Look through the records below, and copy out every line that holds the string "Write".

- Dataset:
----------

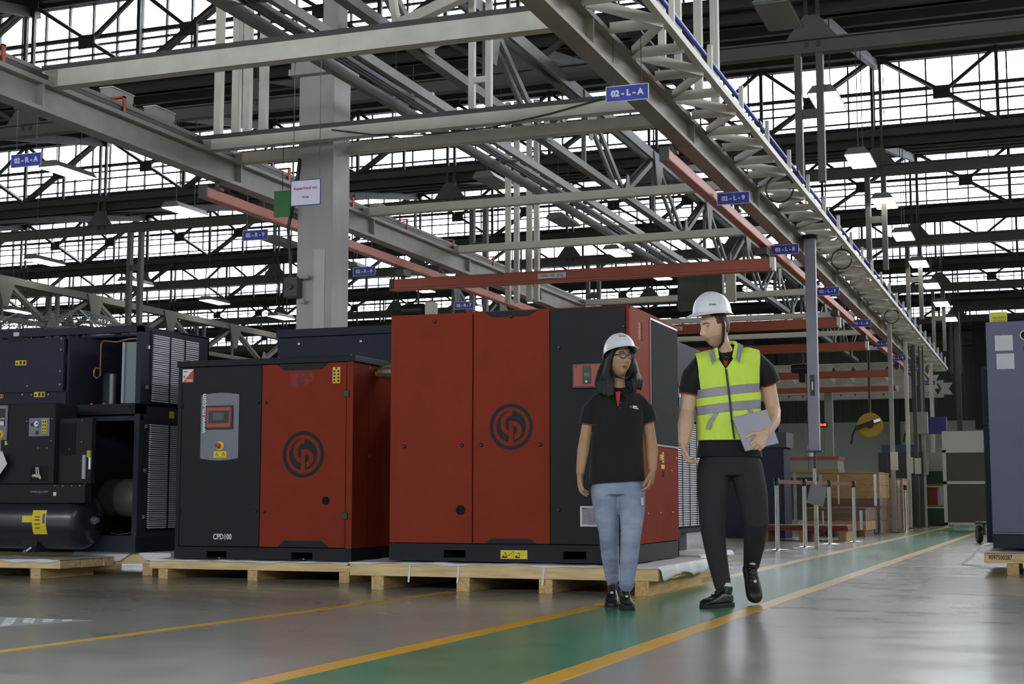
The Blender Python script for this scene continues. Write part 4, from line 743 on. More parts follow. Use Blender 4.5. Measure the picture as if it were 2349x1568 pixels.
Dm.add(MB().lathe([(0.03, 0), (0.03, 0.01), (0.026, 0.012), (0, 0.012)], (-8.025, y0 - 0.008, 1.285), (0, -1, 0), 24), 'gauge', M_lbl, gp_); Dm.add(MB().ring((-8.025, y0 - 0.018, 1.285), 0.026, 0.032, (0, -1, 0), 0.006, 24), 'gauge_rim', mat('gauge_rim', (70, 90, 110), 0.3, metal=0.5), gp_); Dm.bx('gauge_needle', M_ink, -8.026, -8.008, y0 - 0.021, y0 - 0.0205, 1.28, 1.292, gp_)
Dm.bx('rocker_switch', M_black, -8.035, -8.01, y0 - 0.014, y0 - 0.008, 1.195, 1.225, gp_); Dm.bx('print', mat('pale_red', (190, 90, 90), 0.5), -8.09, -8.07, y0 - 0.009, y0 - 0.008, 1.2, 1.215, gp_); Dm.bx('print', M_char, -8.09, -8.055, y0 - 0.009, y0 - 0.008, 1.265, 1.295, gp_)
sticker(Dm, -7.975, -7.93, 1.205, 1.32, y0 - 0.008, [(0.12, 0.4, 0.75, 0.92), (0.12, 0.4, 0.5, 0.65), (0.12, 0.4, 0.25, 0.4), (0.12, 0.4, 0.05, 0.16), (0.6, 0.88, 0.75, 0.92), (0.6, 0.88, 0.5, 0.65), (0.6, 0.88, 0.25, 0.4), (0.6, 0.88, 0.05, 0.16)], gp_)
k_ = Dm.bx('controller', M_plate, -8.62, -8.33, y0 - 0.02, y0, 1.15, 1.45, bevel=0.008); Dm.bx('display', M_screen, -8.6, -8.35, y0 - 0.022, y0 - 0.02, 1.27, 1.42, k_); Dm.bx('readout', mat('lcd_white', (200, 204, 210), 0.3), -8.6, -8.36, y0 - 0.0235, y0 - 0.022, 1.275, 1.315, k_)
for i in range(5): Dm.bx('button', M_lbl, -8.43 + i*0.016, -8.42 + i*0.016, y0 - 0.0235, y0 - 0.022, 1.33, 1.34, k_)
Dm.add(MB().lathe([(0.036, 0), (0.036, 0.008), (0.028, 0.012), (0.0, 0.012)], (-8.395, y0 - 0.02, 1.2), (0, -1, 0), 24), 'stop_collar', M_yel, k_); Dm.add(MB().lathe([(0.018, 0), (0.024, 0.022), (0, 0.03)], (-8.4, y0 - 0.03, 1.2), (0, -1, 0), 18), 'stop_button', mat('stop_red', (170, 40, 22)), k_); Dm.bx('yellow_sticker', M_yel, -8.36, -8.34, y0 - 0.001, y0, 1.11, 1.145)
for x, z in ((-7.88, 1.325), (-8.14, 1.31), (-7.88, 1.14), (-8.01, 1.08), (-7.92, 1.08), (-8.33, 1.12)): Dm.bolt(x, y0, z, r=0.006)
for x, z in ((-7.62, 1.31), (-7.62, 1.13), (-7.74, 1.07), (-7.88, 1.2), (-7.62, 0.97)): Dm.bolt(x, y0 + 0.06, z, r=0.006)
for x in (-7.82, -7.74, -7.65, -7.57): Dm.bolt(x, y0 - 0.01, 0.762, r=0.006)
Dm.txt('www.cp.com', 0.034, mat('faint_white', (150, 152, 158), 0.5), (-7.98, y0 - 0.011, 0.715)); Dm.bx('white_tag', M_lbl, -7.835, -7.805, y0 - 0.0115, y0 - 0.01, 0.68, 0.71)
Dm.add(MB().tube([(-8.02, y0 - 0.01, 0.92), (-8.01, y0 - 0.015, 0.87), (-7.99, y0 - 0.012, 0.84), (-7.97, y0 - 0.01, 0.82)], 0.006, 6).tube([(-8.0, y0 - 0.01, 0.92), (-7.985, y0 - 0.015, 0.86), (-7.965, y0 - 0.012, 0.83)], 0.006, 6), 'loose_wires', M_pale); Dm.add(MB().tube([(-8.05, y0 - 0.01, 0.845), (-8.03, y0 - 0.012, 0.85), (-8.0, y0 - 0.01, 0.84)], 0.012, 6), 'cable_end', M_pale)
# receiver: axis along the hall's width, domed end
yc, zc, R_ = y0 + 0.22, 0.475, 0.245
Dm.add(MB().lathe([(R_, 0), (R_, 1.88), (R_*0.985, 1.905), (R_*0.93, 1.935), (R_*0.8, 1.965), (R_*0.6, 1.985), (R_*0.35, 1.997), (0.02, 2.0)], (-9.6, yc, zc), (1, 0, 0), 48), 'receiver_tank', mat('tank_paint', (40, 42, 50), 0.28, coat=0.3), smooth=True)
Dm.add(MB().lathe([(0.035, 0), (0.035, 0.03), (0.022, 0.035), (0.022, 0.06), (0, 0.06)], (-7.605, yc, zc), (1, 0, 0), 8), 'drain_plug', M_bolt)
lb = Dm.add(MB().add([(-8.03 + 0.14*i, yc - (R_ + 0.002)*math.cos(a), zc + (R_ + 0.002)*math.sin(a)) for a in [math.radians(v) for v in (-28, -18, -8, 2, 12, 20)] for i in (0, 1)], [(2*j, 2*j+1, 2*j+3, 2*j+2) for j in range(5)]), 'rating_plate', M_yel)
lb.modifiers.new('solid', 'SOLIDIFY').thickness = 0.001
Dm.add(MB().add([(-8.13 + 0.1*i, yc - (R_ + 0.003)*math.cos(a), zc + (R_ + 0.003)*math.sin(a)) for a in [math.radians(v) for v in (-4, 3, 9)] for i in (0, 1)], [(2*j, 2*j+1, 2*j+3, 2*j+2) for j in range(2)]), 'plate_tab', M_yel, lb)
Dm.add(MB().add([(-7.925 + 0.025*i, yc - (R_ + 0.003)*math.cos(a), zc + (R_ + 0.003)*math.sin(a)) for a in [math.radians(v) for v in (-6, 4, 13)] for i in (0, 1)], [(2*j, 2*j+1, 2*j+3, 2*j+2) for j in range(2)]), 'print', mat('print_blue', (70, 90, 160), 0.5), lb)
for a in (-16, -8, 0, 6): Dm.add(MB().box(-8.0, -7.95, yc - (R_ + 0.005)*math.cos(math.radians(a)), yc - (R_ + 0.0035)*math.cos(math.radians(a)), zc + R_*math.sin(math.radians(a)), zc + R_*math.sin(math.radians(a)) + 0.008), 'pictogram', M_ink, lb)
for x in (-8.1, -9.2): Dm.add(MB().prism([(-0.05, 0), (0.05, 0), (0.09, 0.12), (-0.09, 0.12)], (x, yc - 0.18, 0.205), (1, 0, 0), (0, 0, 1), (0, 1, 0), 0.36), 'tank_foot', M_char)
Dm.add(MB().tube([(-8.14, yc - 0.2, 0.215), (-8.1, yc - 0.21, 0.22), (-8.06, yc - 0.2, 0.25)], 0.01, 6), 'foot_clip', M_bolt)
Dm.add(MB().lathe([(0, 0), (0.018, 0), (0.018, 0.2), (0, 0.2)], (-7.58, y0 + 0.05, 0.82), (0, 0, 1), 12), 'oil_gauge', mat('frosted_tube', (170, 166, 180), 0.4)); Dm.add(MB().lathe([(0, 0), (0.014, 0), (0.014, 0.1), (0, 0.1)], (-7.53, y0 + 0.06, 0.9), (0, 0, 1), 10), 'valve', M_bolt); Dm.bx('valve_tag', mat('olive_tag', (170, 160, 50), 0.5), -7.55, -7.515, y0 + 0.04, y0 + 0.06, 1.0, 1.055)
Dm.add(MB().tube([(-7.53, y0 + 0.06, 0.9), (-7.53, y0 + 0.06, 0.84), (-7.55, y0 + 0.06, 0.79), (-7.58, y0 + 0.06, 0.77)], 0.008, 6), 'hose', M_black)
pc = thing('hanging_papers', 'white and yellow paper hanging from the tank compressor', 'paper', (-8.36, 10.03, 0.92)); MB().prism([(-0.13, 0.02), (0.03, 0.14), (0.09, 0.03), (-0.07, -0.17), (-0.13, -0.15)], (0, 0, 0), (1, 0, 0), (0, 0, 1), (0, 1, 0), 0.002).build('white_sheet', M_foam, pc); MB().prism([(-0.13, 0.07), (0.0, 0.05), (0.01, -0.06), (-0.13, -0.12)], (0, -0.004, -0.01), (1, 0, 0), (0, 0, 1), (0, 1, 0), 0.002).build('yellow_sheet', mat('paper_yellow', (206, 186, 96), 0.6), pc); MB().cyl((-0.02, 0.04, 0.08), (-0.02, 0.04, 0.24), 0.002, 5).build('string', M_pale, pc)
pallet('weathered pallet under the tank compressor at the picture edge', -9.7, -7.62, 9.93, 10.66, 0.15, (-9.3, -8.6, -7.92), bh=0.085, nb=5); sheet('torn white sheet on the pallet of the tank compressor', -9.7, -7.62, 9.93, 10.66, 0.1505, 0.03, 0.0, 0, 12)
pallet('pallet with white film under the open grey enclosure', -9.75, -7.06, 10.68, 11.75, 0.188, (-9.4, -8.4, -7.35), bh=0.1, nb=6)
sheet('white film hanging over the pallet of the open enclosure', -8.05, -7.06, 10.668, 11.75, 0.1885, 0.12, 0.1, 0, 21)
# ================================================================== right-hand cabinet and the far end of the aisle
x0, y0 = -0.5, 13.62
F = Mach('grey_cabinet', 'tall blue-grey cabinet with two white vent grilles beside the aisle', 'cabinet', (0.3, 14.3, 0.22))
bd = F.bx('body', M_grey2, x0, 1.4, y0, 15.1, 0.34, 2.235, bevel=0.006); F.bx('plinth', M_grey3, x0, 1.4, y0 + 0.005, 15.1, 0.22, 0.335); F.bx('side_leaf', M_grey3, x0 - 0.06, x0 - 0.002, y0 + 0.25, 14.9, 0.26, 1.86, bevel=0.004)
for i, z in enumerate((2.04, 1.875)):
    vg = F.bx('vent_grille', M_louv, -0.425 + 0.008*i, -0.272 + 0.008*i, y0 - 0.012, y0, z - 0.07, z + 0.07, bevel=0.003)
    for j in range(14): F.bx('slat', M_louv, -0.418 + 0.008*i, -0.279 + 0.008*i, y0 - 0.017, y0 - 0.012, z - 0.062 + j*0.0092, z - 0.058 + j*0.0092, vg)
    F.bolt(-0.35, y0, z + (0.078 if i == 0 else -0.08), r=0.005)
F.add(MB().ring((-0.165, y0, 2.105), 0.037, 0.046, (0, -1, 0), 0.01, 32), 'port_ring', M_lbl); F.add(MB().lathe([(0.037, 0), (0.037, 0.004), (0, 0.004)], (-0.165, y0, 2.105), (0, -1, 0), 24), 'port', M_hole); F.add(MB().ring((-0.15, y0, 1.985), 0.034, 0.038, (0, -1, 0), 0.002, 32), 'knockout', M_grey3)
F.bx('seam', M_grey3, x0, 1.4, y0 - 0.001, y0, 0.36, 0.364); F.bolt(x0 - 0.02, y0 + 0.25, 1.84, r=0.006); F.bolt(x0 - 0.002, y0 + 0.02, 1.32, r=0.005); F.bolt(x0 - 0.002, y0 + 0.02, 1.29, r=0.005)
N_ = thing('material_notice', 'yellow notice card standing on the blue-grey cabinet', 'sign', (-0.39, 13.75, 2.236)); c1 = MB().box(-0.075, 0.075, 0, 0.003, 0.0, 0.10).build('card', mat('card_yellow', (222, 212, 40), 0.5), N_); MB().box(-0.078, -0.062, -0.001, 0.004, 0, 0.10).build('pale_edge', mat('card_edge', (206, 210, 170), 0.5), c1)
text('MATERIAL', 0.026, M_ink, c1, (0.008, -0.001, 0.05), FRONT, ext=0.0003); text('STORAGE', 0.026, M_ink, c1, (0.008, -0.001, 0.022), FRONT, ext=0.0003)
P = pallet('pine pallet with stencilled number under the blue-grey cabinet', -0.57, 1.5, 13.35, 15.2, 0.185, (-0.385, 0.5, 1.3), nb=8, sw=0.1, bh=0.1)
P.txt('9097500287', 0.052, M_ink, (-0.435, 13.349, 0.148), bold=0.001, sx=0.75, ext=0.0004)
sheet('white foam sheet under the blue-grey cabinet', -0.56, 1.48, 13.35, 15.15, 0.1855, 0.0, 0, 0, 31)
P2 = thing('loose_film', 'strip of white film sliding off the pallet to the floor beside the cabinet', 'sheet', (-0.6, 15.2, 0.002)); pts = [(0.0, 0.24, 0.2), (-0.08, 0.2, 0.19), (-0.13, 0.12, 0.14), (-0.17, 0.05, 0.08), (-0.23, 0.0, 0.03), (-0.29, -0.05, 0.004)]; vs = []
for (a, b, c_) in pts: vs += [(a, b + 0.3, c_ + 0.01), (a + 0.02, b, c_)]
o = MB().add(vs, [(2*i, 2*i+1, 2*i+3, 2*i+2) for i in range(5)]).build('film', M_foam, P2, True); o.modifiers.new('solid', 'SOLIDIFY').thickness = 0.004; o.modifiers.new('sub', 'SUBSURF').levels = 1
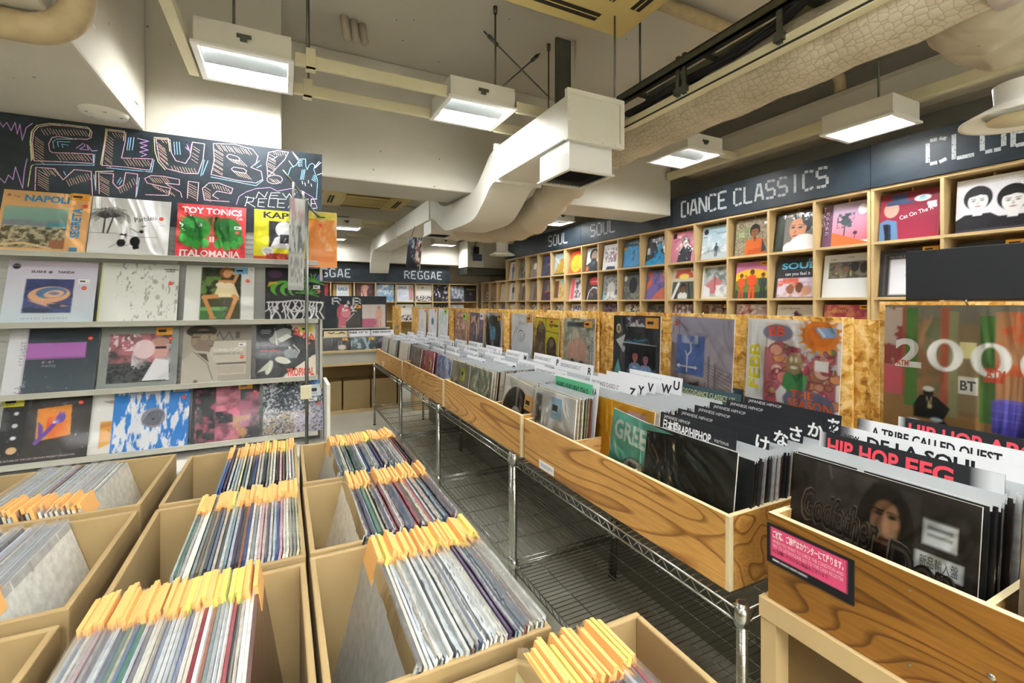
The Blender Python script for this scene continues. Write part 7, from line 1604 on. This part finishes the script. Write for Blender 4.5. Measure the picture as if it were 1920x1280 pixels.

----------

- Correct response:
The Blender Python script for this scene continues. Write part 4, from line 743 on. More parts follow. Use Blender 4.5. Measure the picture as if it were 2349x1568 pixels.
The Blender Python script for this scene continues. Write part 7, from line 1604 on. This part finishes the script. Write for Blender 4.5. Measure the picture as if it were 1920x1280 pixels.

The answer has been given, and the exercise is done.